I tell you though what form of small farming is frightfully efficient. Tobacco. Virtually all tobacco farmers are sharecroppers. The land owner gets a crop rent and the farmer pays out all of his costs from his share. The reason for this is because other than illegal drugs, and some herbs, there is more profit per acre in Tobacco than any other crop we grow in the US. And the work to bring in the crop is horribly labor intensive. It simply can't be automated.

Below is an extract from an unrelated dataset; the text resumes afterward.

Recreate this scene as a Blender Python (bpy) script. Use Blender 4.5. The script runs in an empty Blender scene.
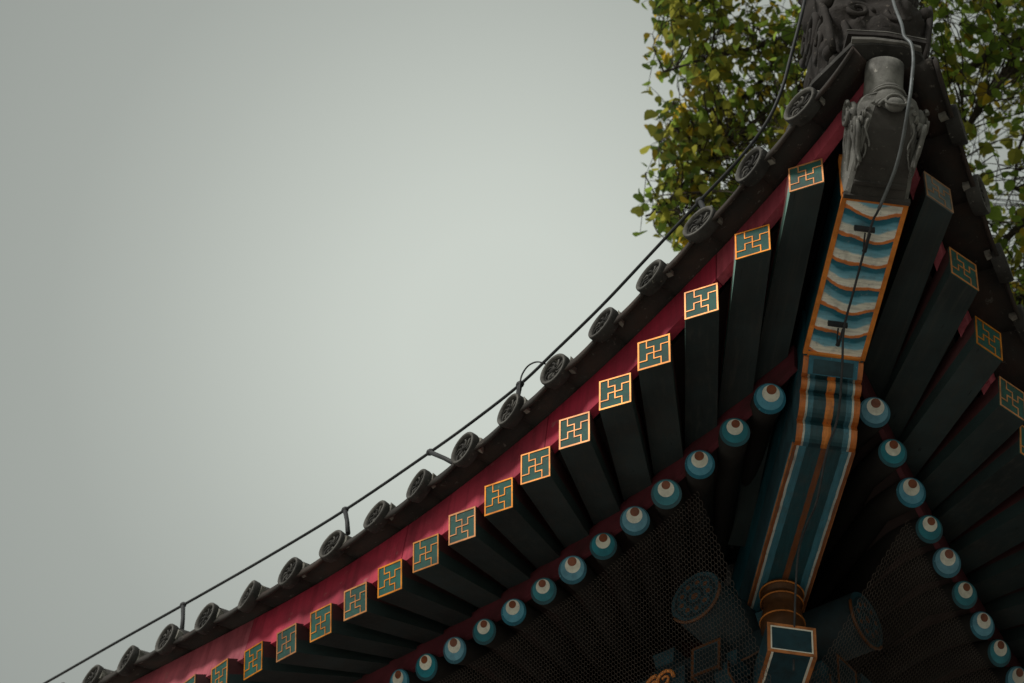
import bpy, bmesh, math, random
from mathutils import Vector, noise
random.seed(7)
R=math.radians
S=bpy.context.scene
COL=S.collection
H=5.2                      # height of the eave line above the ground
UP=Vector((0,0,1))

# ------------------------------------------------------------------ materials
def new_mat(name):
    m=bpy.data.materials.new(name); m.use_nodes=True
    nt=m.node_tree; b=nt.nodes['Principled BSDF']
    return m,nt,b
def nd(nt,t,**k):
    n=nt.nodes.new(t)
    for a,v in k.items(): setattr(n,a,v)
    return n
def mth(nt,op,a,b=None,c=None):
    n=nd(nt,'ShaderNodeMath',operation=op)
    for i,v in enumerate((a,b,c)):
        if v is None: continue
        if isinstance(v,(int,float)): n.inputs[i].default_value=v
        else: nt.links.new(v,n.inputs[i])
    return n.outputs[0]
def ramp(nt,fac,stops,interp='LINEAR'):
    n=nd(nt,'ShaderNodeValToRGB'); cr=n.color_ramp; cr.interpolation=interp
    while len(cr.elements)<len(stops): cr.elements.new(.5)
    for e,(p,c) in zip(cr.elements,stops):
        e.position=p; e.color=(*c,1) if len(c)==3 else c
    nt.links.new(fac,n.inputs[0]); return n.outputs[0]
def noise_tex(nt,scale,detail=4,rough=.6,vec=None):
    n=nd(nt,'ShaderNodeTexNoise'); n.inputs['Scale'].default_value=scale
    n.inputs['Detail'].default_value=detail; n.inputs['Roughness'].default_value=rough
    if vec is None:
        tc=nd(nt,'ShaderNodeTexCoord'); vec=tc.outputs['Object']
    nt.links.new(vec,n.inputs['Vector']); return n.outputs['Fac']
def mixc(nt,f,a,b,mode='MIX'):
    n=nd(nt,'ShaderNodeMix',data_type='RGBA',blend_type=mode)
    for s,v in ((n.inputs[0],f),(n.inputs[6],a),(n.inputs[7],b)):
        if isinstance(v,(int,float)): s.default_value=v
        elif isinstance(v,tuple): s.default_value=(*v,1)
        else: nt.links.new(v,s)
    return n.outputs[2]
def bump(nt,b,h,strength,dist=.01):
    n=nd(nt,'ShaderNodeBump'); n.inputs['Strength'].default_value=strength; n.inputs['Distance'].default_value=dist
    nt.links.new(h,n.inputs['Height']); nt.links.new(n.outputs[0],b.inputs['Normal'])
def worn(name,c,dirt=(.05,.045,.04),amt=.35,scale=14,rough=.6,metal=0,chip=None,var=.25,bmp=.25,grain=False,streak=False,rnd_amt=.22):
    """paint that is uneven, dusty and here and there chipped"""
    m,nt,b=new_mat(name)
    n1=noise_tex(nt,scale); n2=noise_tex(nt,scale*5,5,.7); n3=noise_tex(nt,scale*.35,3)
    lo=tuple(v*(1-var) for v in c); hi=tuple(min(1,v*(1+var)) for v in c)
    col=ramp(nt,n3,[(.3,lo),(.7,hi)])
    col=mixc(nt,ramp(nt,n1,[(.45,(0,0,0)),(.75,(amt,amt,amt))]),col,dirt)
    if chip:
        col=mixc(nt,ramp(nt,n2,[(.62,(0,0,0)),(.68,(1,1,1))]),col,chip)
    oi=nd(nt,'ShaderNodeObjectInfo')
    hv=nd(nt,'ShaderNodeHueSaturation'); nt.links.new(col,hv.inputs['Color'])
    nt.links.new(mth(nt,'ADD',mth(nt,'MULTIPLY',oi.outputs['Random'],rnd_amt),1-rnd_amt/2),hv.inputs['Value'])
    nt.links.new(mth(nt,'ADD',mth(nt,'MULTIPLY',mth(nt,'FRACT',mth(nt,'MULTIPLY',oi.outputs['Random'],7.3)),.2),.88),hv.inputs['Saturation'])
    col=hv.outputs[0]
    if grain or streak:
        if grain:
            at_=nd(nt,'ShaderNodeAttribute',attribute_name='grain'); src=at_.outputs['Vector']; sc=(3,55,55)
        else:
            t2=nd(nt,'ShaderNodeTexCoord'); src=t2.outputs['Object']; sc=(38,38,2.5)
        mp=nd(nt,'ShaderNodeMapping'); mp.inputs['Scale'].default_value=sc; nt.links.new(src,mp.inputs[0])
        gn=noise_tex(nt,1.0,5,.65,mp.outputs[0])
        if grain:
            col=mixc(nt,ramp(nt,gn,[(.50,(0,0,0)),(.72,(.55,.55,.55))]),col,(.055,.056,.05))
            col=mixc(nt,ramp(nt,gn,[(.30,(.85,.85,.85)),(.36,(0,0,0))]),col,(.013,.016,.016))
        else:
            col=mixc(nt,ramp(nt,gn,[(.46,(0,0,0)),(.70,(.6,.6,.6))]),col,tuple(v*.35 for v in c))
            col=mixc(nt,ramp(nt,n2,[(.63,(0,0,0)),(.70,(.5,.5,.5))]),col,(.32,.16,.15))
    nt.links.new(col,b.inputs['Base Color'])
    b.inputs['Roughness'].default_value=rough; b.inputs['Metallic'].default_value=metal; b.inputs['Specular IOR Level'].default_value=.25
    bump(nt,b,n2,bmp,.004)
    return m
M={}
M['tile']=worn('weathered_grey_tile',(.040,.039,.036),dirt=(.014,.013,.012),amt=1.0,scale=13,rough=.85,chip=(.15,.145,.12),var=.35,bmp=.7)
M['pan']=worn('weathered_pan_tile',(.032,.029,.026),dirt=(.06,.034,.025),amt=.7,scale=7,rough=.85,chip=(.10,.092,.08),var=.4,bmp=.7)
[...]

Whereas, do you know what the 4th largest cash crop in the US is today? Anyone? It's SOD. That's right lawn grass sod is the 4th largest cash crop in the US. Why? Everyone wants it and it's cheap to make. So cheap in fact it's massively automated & an average sized SOD farm is more than 700 acres minimum with a labor overhead of perhaps 3 people, maybe 5. If anyone were to suggest small SOD farms they would be out of business in one year.
You know what else lends itself to massive efficiencies? Cranberries. In fact there's a whole industry in New York state that turns defunct dairy farms into productive Cranberry Bogs. Once they're established they are enormously efficient and require almost no labor over huge tracts of land.
So yeah I know a little agronomy. There are perhaps 4% acreage of all food crop farms in the US classify as 'small farms'. That's it. And they don't produce more than 4% value correspondingly in other words there's no leveraged advantage. Now if we remove all subsidies they go out of business tomorrow, the agribusiness farms absorb new costs, you pay correspondingly more. The farms don't hire more people, they automate more to hire less to offset their costs and poor people eat less.
Which I'm not convinced is a good thing that ideology has delivered. Maybe it is but I'm not convinced.